Thoughts From Music Row
By Alan Rhody

Well, well, well . . . 1992 is off to a slow, groaning start, it seems. The national economy is on a teeter-totter; unemployment's on the rise; homelessness is on the rise. President George Bush is finally having to answer for his heroic bull and neglect of domestic issues.

But here in good old Music City things are a-buzzin'. Millions and millions of units of product being sold around the country; record-breaking concert attendance; more media coverage than you can shake a stick at; and if I see one more Garth Brooks billboard, I think I'll croak. Let me put it this way folks -- the best thing I see coming out of all this hoopla is the attention that country music or anything resembling country music is receiving now. If it's not the most popular music in the United States right now, it is certainly the fastest rising form of music in popular terms in a long, long time.

It's also the most luxurious time the major labels have enjoyed in a while. This recent boom has allowed them to stretch out, take a few chances, hopefully. For instance, Elektra/Asylum is preparing to open a new progressive country office here. Capitol's Jimmy Bowen is starting up a more progressive arm of that label, according to sources I've spoken to. BMG, the new name for the RCA Records label (now German-owned) has also added a new country label, BNA, named after Nashville's airport, Berry Field Nashville. Record mogul Irving Azoff has opened another new label called Giant, with drummer-producer James Stroud at the helm. And Warner Brothers Records, actually their Reprise label, is in the process of trying to break progressive acts such as Kevin Welch and Jim Lauderdale. Yes, you could safely say the big boys smell money. You could also safely say the horizon looks very healthy for country music as long as they keep their quality control up there where it should have been a long time ago.

In reference to the last couple of years of hatmania, etc., I'd like to quote my friend Dan Behrman of Montreal, who recently became Jay Bolotin's manager. I visited Montreal back in September and was discussing the music scene with Dan. When the subject of country came up, he replied, How many miles of that would you like? And I had to admit it was true. I mean, how many look-alike, sound-alikes do we need? Now some would say you could say the same thing about reggae or rap music or heavy metal, etc., but I believe the key here is quality, substance and so on. With all this in mind and considering the state of disrepair our nation is in right now, let's just hope that the music industry, whatever genre, will bring some bright moments to a recovering America in 1992.

Now on to more pleasant subjects. Keep your ears peeled for a debut single from Uncle Pecos, the Louisville-based country rockers who've been making quite a name for themselves lately. They came down to Nashville to Bradley's Barn to record Ozark Mountain Home and Love the Hurt Away, both originals. And judging from the mixes I heard, I'd say Uncle Pecos will be making a name for themselves far beyond the Louisville region very soon. Good luck, guys!
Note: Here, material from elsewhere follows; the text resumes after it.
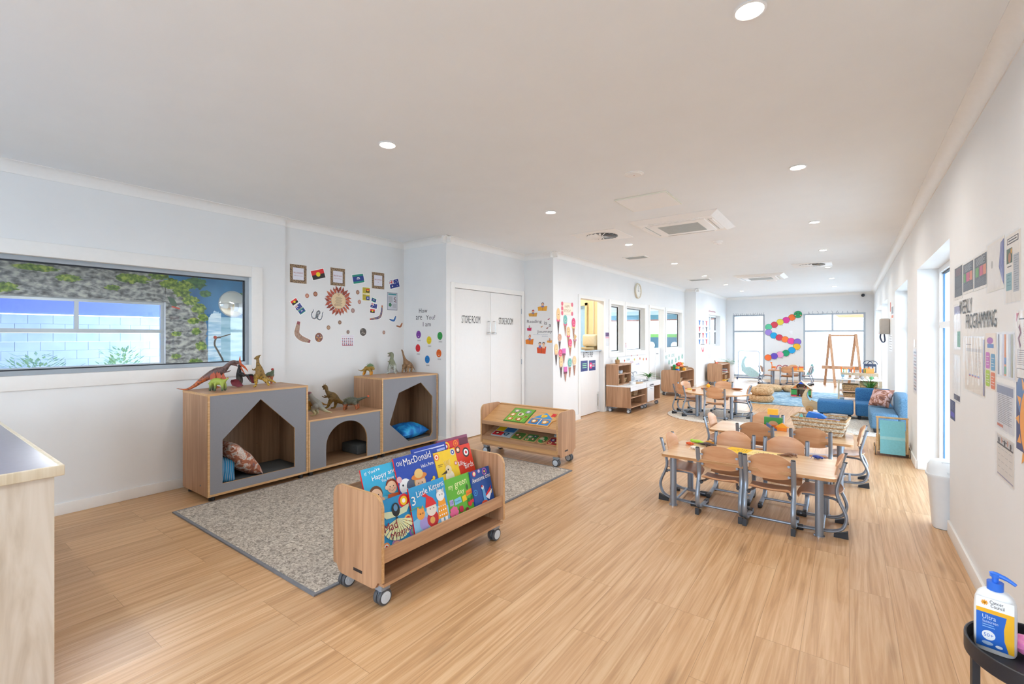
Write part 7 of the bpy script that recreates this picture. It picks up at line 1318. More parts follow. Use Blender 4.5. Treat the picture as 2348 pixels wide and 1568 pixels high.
brick('blue building brick at the lower front of the shelf top', -3.30, 11.22, zb, .06, .12, .045, '2458c0'); brick('yellow building brick stacked on the blue one', -3.30, 11.21, zb+.055, .06, .10, .04, 'f0a020'); brick('green building brick, tall one behind the yellow', -3.37, 11.26, zb, .06, .14, .09, '1f8f4a'); brick('green building brick on top of the tall green', -3.37, 11.22, zb+.10, .06, .09, .04, '1f8f4a'); brick('green building brick standing by the basket', -3.33, 11.37, zb, .06, .08, .10, '27964f'); brick('yellow building brick in front of the basket', -3.22, 11.50, zb, .06, .11, .06, 'f3ac22')
for i, (dx, dy, z, w, d, h, col, rz, l) in enumerate([(0, -.16, .06, .07, .16, .05, 'd8262c', .3, 'red building brick at the left in the basket'), (.02, .0, .065, .08, .18, .05, 'ee7a22', -.2, 'orange building brick in the middle of the basket'), (-.02, .14, .06, .07, .14, .05, 'f0a020', .5, 'amber building brick at the right in the basket'), (0, .0, .13, .08, .16, .05, 'f06a1a', .4, 'orange building brick heaped on top'), (.02, .12, .125, .06, .12, .04, 'f6b02a', .1, 'yellow building brick on top at the right'), (.0, .22, .12, .06, .09, .04, '1f8f4a', 0, 'green building brick at the top right'), (.0, -.1, .115, .06, .12, .04, 'c82a30', -.4, 'dark red building brick on top at the left')]): brick(l, -3.40+dx, 11.72+dy, zb+z, w, d, h, col, rz)
brick('small blue building brick right of the basket', -3.36, 12.02, zb, .05, .06, .06, '2a62c8')
bk('brown box-like basket on the middle shelf of the rounded unit', -3.38, 11.35, .322, .2, .25, .08); bk('woven basket on the lower shelf of the rounded unit', -3.38, 11.87, .122, .25, .38, .12)
# ---- far shelf contents
for i in range(5):
    mb = MB(c(['e8e6e2', 'c8ccd2', 'b8404a', 'e0d8cc', '8a8a92'][i])); mb.box((-.1, -.07, 0), (.1, .07, .022), bev=.002); solo('stacked_book', mb, ['white', 'pale grey', 'dark red', 'cream', 'mid grey'][i] + ' book in the stack on the far oak shelf', 'book', loc=(-3.05, 14.95, .327+.0235*i), rz=.05*i, group='stack of books on the far oak shelf')
bk('dark woven basket on the lower shelf of the far oak unit', -3.10, 14.92, .122, .22, .34, .13); mb = MB(c('f0b83a')); mb.box((-.1, -.17, 0), (.1, .17, .02)); solo('yellow_tray', mb, 'flat yellow tray on the bottom shelf front of the far oak unit', 'tray', loc=(-2.98, 14.50, .122))
for i in range(4):
    mb = MB(c(['cfd3d8', 'e8e8e6', 'a9adb3', 'dcd6cc'][i])); mb.cyl(.035, 0, .06, None, 14); solo('storage_tub', mb, ['silver', 'white', 'grey', 'cream'][i] + ' small round tub in the near column of the far oak unit', 'tub', loc=(-3.0, 14.3+.085*i if i < 2 else 14.3+.085*(i-2), .327 if i < 2 else .322+.065), group='small tubs on the far oak unit')
q = onX(1640, 834, -3.15); mb = MB(c('d8552f')); mb.ball(0, 0, .03, .05, .10, .03); mb.tube([(0, -.1, .03), (0, -.2, .11)], .012, c('b98a5a')); solo('carved_toy', mb, 'red-orange carved toy with a wooden stick on the far oak shelf', 'toy', loc=(-3.15, 14.5, .587))
potplant('palm_plant', 'leafy palm in a pot behind the far oak shelf', -3.0, 15.62, 0, 18, .50, (.14, .60), M_leaf, .85, .95, seed=3, arch=.45)
# ================================================================ MIDDLE OF THE ROOM
M_blue_rug = ramp_mat('blue_rug_pile', [(.35, '4f7fa8'), (.5, '8fb4cc'), (.62, 'c4d8e0'), (.72, '6f9cbc')], (1, 2.4, 1), 7, 8, .95, 1.2, bump=.3)
mb = MB(M_blue_rug); mb.box((-1.72, 10.84, .0005), (-.1, 13.8, .012), bev=.004); solo('blue_rug', mb, 'pale blue mottled rectangular rug in the middle of the far half', 'rug')
mb = MB(M_jute); mb.box((-.62, 8.2, .0005), (.40, 10.1, .010), bev=.003); solo('beige_rug', mb, 'beige woven rug under the blue sofa pieces', 'rug')
M_pouf = ramp_mat('water_hyacinth', [(.3, '8f6a44'), (.45, 'c29a6c'), (.6, 'dcc09a'), (.72, 'a98258')], (1, 1, 2), 26, 5, .9, 1.2, bump=.8)
def pouf(label, x, y, z, r=.245, h=.15):
    mb = MB(M_pouf); N = 56; prof = []
    for k in range(13): a = -PI/2 + PI*k/12; prof.append((r*(.72+.28*math.cos(a)), h/2 + h/2*math.sin(a)))
    prof = [(0, .001)] + prof + [(0, h*.93)]
    vs = []; 
    for j, (rr, zz) in enumerate(prof):
        for k in range(N): a = 2*PI*k/N; q = rr*(1 + .018*math.sin(k*2*PI/4+j)); vs.append((q*math.cos(a), q*math.sin(a), zz))
    mb.raw(vs, [(j*N+k, j*N+(k+1) % N, (j+1)*N+(k+1) % N, (j+1)*N+k) for j in range(len(prof)-1) for k in range(N)], None, True)
    solo('woven_pouf', mb, label, 'pouf', loc=(x, y, z), group='round woven floor poufs')
pouf('round woven pouf, bottom one of the stack on the blue rug edge', -1.53, 11.12, .0125); pouf('round woven pouf, top one of the stack on the blue rug edge', -1.53, 11.12, .166); pouf('round woven pouf behind the stack, left one', -1.66, 13.45, .0125, .30, .15); pouf('round woven pouf behind the stack, next to the doll house', -1.12, 13.55, .0125, .26, .15)
# doll house
t = thing('doll_house', 'open wooden doll house with coloured window panels on the blue rug', 'doll house', (-.895, 12.42, .0125)); M_dh = wood('doll_house_wood', 'd9bb94', 'c4a276', 2)
w, hh, ap, D = .205, .19, .375, .22; mb = MB(M_dh)
for x in (-w, w-.012): mb.box((x, 0, 0), (x+.012, D, hh))
for z in (0, hh-.006): mb.box((-w, 0, z), (w, D, z+.012))
mb.build('frame', t); mb = MB(M_dh)
for s in (-1, 1): a = Vector((s*(w+.02), 0, hh-.02)); b = Vector((0, 0, ap)); d = (b-a).normalized(); n_ = Vector((-d.z*s, 0, d.x*s))*.014; mb.raw([a, b, b+n_, a+n_, a+Vector((0, D, 0)), b+Vector((0, D, 0)), b+n_+Vector((0, D, 0)), a+n_+Vector((0, D, 0))], [(0, 1, 2, 3), (7, 6, 5, 4), (0, 4, 5, 1), (1, 5, 6, 2), (2, 6, 7, 3), (3, 7, 4, 0)])
mb.build('roof', t)
for nm, pts, col in [('panel_blue', [(-.065, .30), (.065, .30), (0, .352)], '2458c8'), ('panel_orange', [(-w+.01, hh+.012), (-.09, hh+.012), (-.09, .275)], 'ee7a2a'), ('panel_orange', [(w-.01, hh+.012), (.12, hh+.012), (.12, .262)], 'ee7a2a'), ('panel_green', [(-w+.014, .055), (-.085, .055), (-.085, .165), (-w+.014, .165)], '3f9a48'), ('panel_pink', [(-w+.014, .012), (-.085, .012), (-.085, .045), (-w+.014, .045)], 'd8405a'), ('panel_green', [(.14, .055), (w-.014, .055), (w-.014, .165), (.14, .165)], '3f9a48')]:
    mb = MB(c(col, .4)); mb.prism(pts, .006, None, frame((0, .01, 0), (1, 0, 0), (0, 0, 1), (0, -1, 0))); mb.build(nm, t)
mb = MB(M_in); mb.box((-w+.012, D-.006, .01), (w-.012, D, hh)); mb.box((-.08, .004, .01), (-.072, D, hh)); mb.raw([(-w+.02, D-.004, hh+.01), (w-.02, D-.004, hh+.01), (0, D-.004, ap-.03)], [(0, 1, 2)]); mb.build('inner_wall', t)
for x, z, col, l in [(-.03, .013, '3f6ac0', 'blue-clothed doll on the ground floor of the doll house'), (.03, .013, 'e8c040', 'yellow-clothed doll on the ground floor of the doll house'), (.06, hh+.007, 'c8506a', 'pink-clothed doll upstairs in the doll house'), (-.06, hh+.007, '3a3a3a', 'dark toy chair upstairs in the doll house')]:
    mb = MB(c(col)); mb.cyl(.013, 0, .035, None, 10, r2=.009); mb.ball(0, 0, .045, .011, m=c('e8b890')); solo('small_doll', mb, l, 'doll', loc=(-.895+x, 12.50, .0125+z), group='dolls in the doll house')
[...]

As for yours truly, I've been writing up a storm as well as resuming another love of mine: drawing and painting, which I pursued quite heavily before entering the music biz. I've recently painted a commissioned watercolor of the nightclub Douglas Corner here in Nashville. The club is having a limited-addition run of 500 lithos done and donating 20% of the sales of the prints to the St. Patrick Shelter for the Homeless. So call Douglas Corner at (615) 298-1688 and get on the list for a print. The sooner you order, the lower the number in the edition you'll receive. If you get the answering machine, leave a message for Mervin. The prints are $25 each. Cheap!
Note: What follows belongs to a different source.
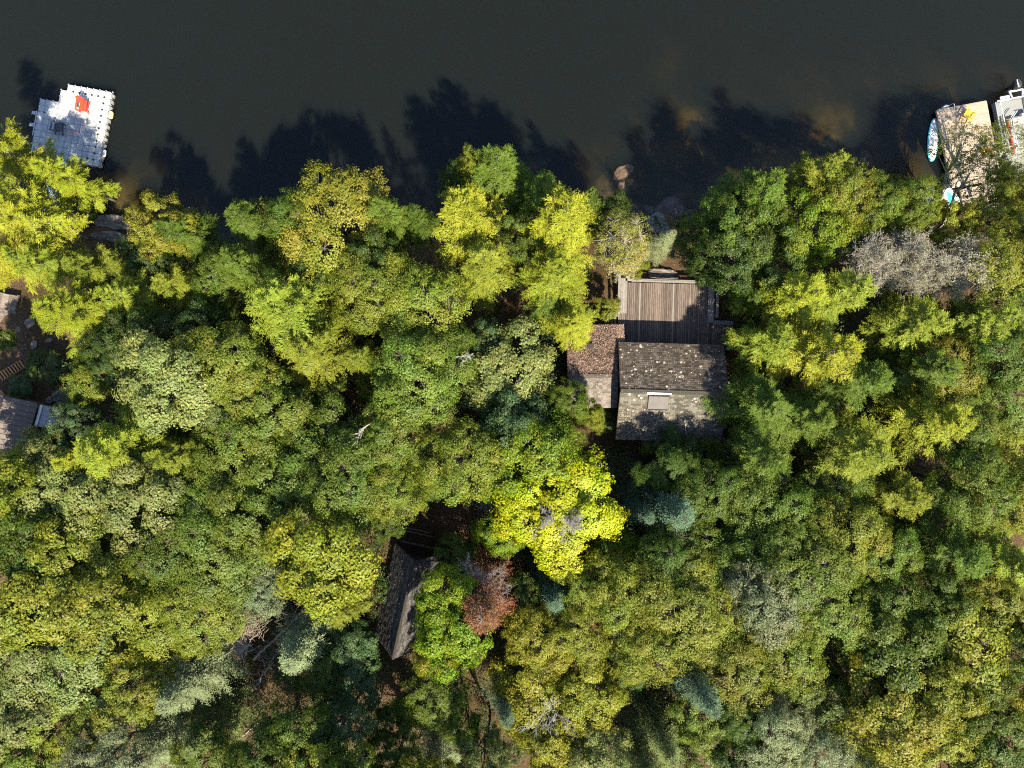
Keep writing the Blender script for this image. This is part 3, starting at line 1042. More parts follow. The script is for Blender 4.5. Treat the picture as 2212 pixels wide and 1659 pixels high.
eZ, rdZ = hz - 2.6, rz_ - 2.6
mr_ = panel(-wR, 0, rdZ, eZ, -hyl, top0).obj('roof', M_metalroof, house)
panel(-wR * 2, -wR - .005, eZ, rdZ, -hyl, top0).obj('roof', M_metalroof, house)
for k in range(11):
    y = top0 - .06 - k * .38
    s_ = MB(); s_.beam((-wR + .02, y, rdZ + .022), (.0, y, eZ + .022), .035, .05); s_.obj('seam', M_metalroof, mr_)
    s_ = MB(); s_.beam((-wR * 2, y, eZ + .022), (-wR - .02, y, rdZ + .022), .035, .05); s_.obj('seam', M_metalroof, mr_)
s_ = MB(); s_.beam((-wR, top0 + .01, rdZ + .05), (-wR, -hyl, rdZ + .05), .24, .05); s_.obj('ridge_cap', M_metalroof, mr_)
gr = panel(.08, 1.75, eZ - .35, eZ - .85, -1.55, .02).obj('porch_roof', M_metalgrey, house)
for k in range(5):
    y = -.03 - k * .36
    s_ = MB(); s_.beam((.09, y, eZ - .33), (1.75, y, eZ - .83), .035, .05); s_.obj('seam', M_metalgrey, gr)
s_ = MB(); s_.beam((.1, .03, eZ - .3), (.1, -1.58, eZ - .3), .2, .06); s_.obj('flashing', M_white, gr)
hb = MB(); hb.box((-wR, -hyl / 2 - .1, eZ / 2 - .35), (wR * 2 - .5, hyl - .5, eZ + .3)); hb.obj('wall', M_wallwood, house)
hb = MB(); hb.box((.7, -.8, .8), (1.7, 1.2, 2.2)); hb.obj('wall', M_wallwood, house)

# orange slatted deck and steps beside it
od = empty('slatted_deck', W(2, 885, 3.3), 'orange brown slatted deck strip left of the brown metal roof', 'deck', rz=math.radians(-52))
for k in range(12):
    m_ = MB(); m_.box((0, -.9 + k * .16, 0), (2.4, .11, .04)); m_.obj('slat', M_orangewood, od)
st = empty('garden_steps', W(26, 800, 2.9), 'sunlit orange wooden steps between the dirt patch and metal roof', 'steps', rz=math.radians(36))
for k in range(9):
    m_ = MB(); m_.box((-.8 + k * .2, 0, .35 - k * .06), (.10, .62, .04)); m_.obj('step', M_orangewood, st)
for y in (-.33, .33):
    m_ = MB(); m_.beam((-.9, y, .28), (.9, y, -.26), .04, .15); m_.obj('stringer', M_orangewood, st)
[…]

I'm also preparing for and looking forward to my semi-annual trek up to The Rudyard Kipling for a show on Saturday, February 15. Hopefully bassist and vocalist Roger McVay will be joining me again.
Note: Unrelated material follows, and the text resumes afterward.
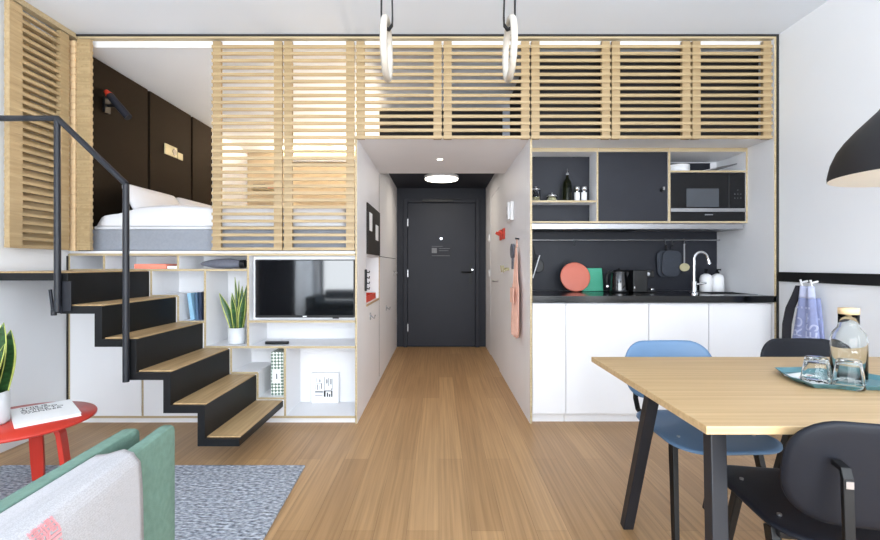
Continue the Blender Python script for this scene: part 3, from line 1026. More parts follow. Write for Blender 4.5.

So, until then, as my friend Red Lane says, be clever.

(Alan Rhody is a Louisville native who has lived in Nashville, Tenn., for fourteen years. He is the writer of the hits I'll Be True to You (Oak Ridge Boys); Trainwreck of Emotion (Lorrie Morgan); Wild-Eyed Dream (Ricky Van Shelton); and Christmas to Christmas (Lee Greenwood). He is also a co-founder of Louisville Homefront Performances.)